W poniedziałek na zawodników ścigających się w Rajdzie Maroka czekało ponad 400 kilometrów jazdy, z czego odcinek specjalny miał długość 180 kilometrów. Załogi rywalizowały na południe od bazy rajdu, niedaleko granicy z Algierią. Początkowy etap odcinka specjalnego prowadził po kamienistych drogach, natomiast później nie brakowało też piachu oraz wydm.
Rywalizacja motocyklistów zakończyła się tragicznie dla Frederica Baudry'ego, dla którego był to drugi udział w wyścigu. Zawodnik upadł na wydmach na 97. kilometrze odcinka specjalnego.
"Podczas poniedziałkowego etapu Rajdu Maroka, pętli wokół Zagory, motocyklista Frederic Baudry, rozbił się na wydmach. Szybko zajęli się nim lekarze jednego z helikopterów medycznych, którzy przetransportowali go do szpitala" - przekazano w komunikacie.

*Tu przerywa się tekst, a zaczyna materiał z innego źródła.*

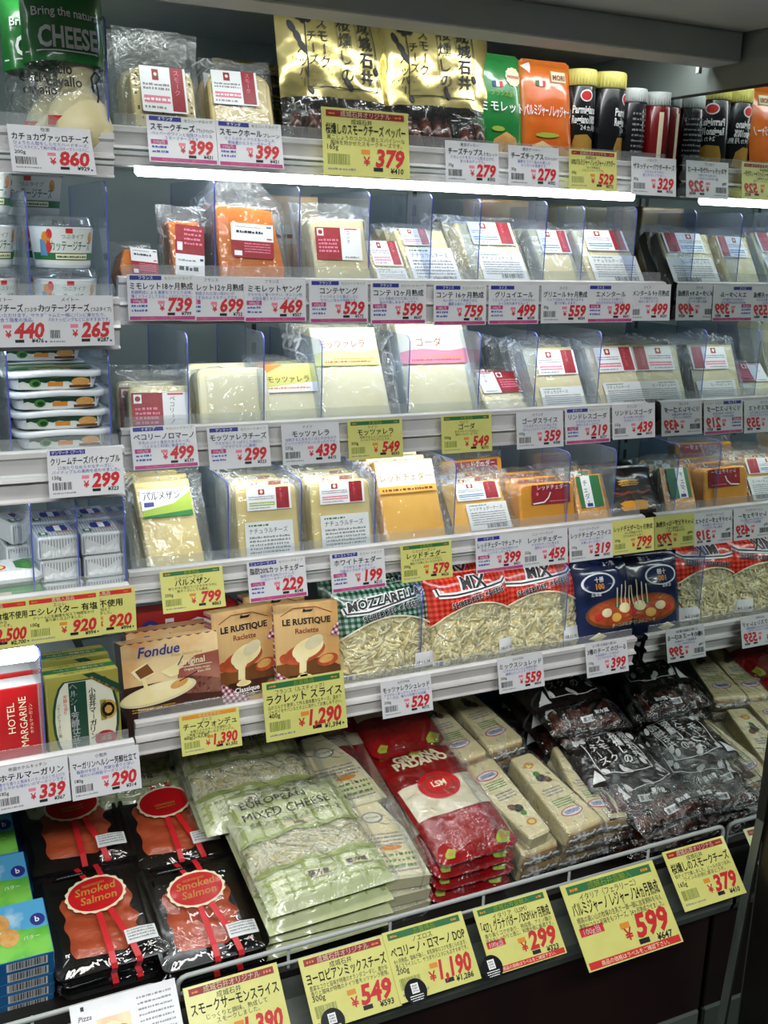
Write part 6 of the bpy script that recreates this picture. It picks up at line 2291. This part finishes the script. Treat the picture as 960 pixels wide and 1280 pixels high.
# bags of mixed cheese
def mixed_bag(label, w, h, seed, d=.032):
    t = thing('mixed_cheese_bag', label, 'bag', 'pale green bags of mixed cheese')
    fr, bk = bag_fn(w, h, d, seed, .006, 5, .022, 8)
    lo, hi = .30, .56
    win = lambda x, z: lo * h < z < hi * h
    b = MB()
    def part(z0, z1, m_, nv):
        b.grid(lambda s, q: fr((s - .5) * w, h * (z0 + (z1 - z0) * q)), 30, nv, m_)
    part(0, lo, 'bag_lime', 12)
    part(hi, 1, 'bag_lime', 18)
    b.grid(lambda s, q: bk((s - .5) * w, q * h), 12, 14, 'bag_lime')
    base = b.build('printed_film', t)
    b = MB()
    part(lo, hi, 'crinkle_film', 12)
    b.build('window', t)
    b = MB()
    inn = lambda x, z, l=0: (fr(x, z)[0], fr(x, z)[1] + .004, z)
    b.grid(lambda s, q: inn((s - .5) * w * .97, h * (lo - .02 + (hi - lo + .04) * q)), 20, 10, 'cheese_white')
    strands(b, inn, lambda x, z: True, 240, 'cheese_white', seed, .022, .002, (-w * .46, h * lo, w * .46, h * hi))
    b.build('mixed_cheese', t)['kind'] = 'stuff'
    b = MB()
    f = lambda x, z: fr(x, z, .0026)
    f2 = lambda x, z: fr(x, z, .0036)
    for k in range(7):
        x = -w * .44 + w * .88 * k / 6
        b.line([(x, h * .06), (x, h * lo)], .0030 if k % 2 else .0055, f, 'lime_stripe')
        b.line([(x, h * hi), (x, h * .96)], .0030 if k % 2 else .0055, f, 'lime_stripe')
    for z in (.10, .16, .22, .28):
        b.line([(-w * .48, h * z), (w * .48, h * z)], .0035, f, 'lime_stripe')
    n = 14
    for z0 in (hi, lo):
        b.line([(-w * .49 + w * .98 * k / n, h * (z0 + .008 * sin(k * 1.3))) for k in range(n + 1)], .006, f, 'lime_stripe')
    b.text('EUROPEAN', -w * .38, h * .83, h * .098, f2, 'ink_black', .0, w * .56)
    b.text('MIXED CHEESE', -w * .40, h * .72, h * .098, f2, 'ink_black', .0, w * .82)
    b.text('成城石井ヨーロピアンミックスチーズ', -w * .38, h * .65, h * .05, f2, 'ink_black', .0, w * .76)
    b.rect(-w * .12, h * .585, w * .10, h * .63, f, 'ink_cream', 4)
    b.text('300g', -w * .01, h * .592, h * .042, f2, 'ink_black', .01, None, 'C')
    for (x, z) in ((.16, .16), (-.16, .14)):
        b.rect(w * x, h * z, w * (x + .22), h * (z + .06), f, 'ink_cream', 5)
        b.text('要冷蔵', w * (x + .02), h * (z + .008), h * .052, f2, 'ink_black', .02)
    b.build('print', base)
    return t


def well_size(pl, pr, k):
    a, b_ = well(*pl, k), well(*pr, k)
    return (a[0] + b_[0]) / 2, (a[1] + b_[1]) / 2, b_[0] - a[0]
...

"Lekarzom nie udało się uratować jego życia. Baudry zmarł o godzinie 16:45. Składamy najszczersze kondolencje rodzinie i przyjaciołom" - dodano.
Dodajmy, że w rajdzie udział biorą polscy kierowcy. Najlepszym wynikiem w klasie Challenger (auta T3) popisali się Michał Goczał i Diego Ortega Gil. Zaledwie 8 sekund stracili do nich Marek Goczał i Maciej Marton. Pierwszy etap Rajdu Maroka zakończył się więc dubletem dla zespołu Energylandia Taurus Factory Team.
Nieco więcej przez problemy nawigacyjne stracili Eryk Goczał i Alex Haro. Polsko-hiszpański duet został sklasyfikowany na szóstym miejscu.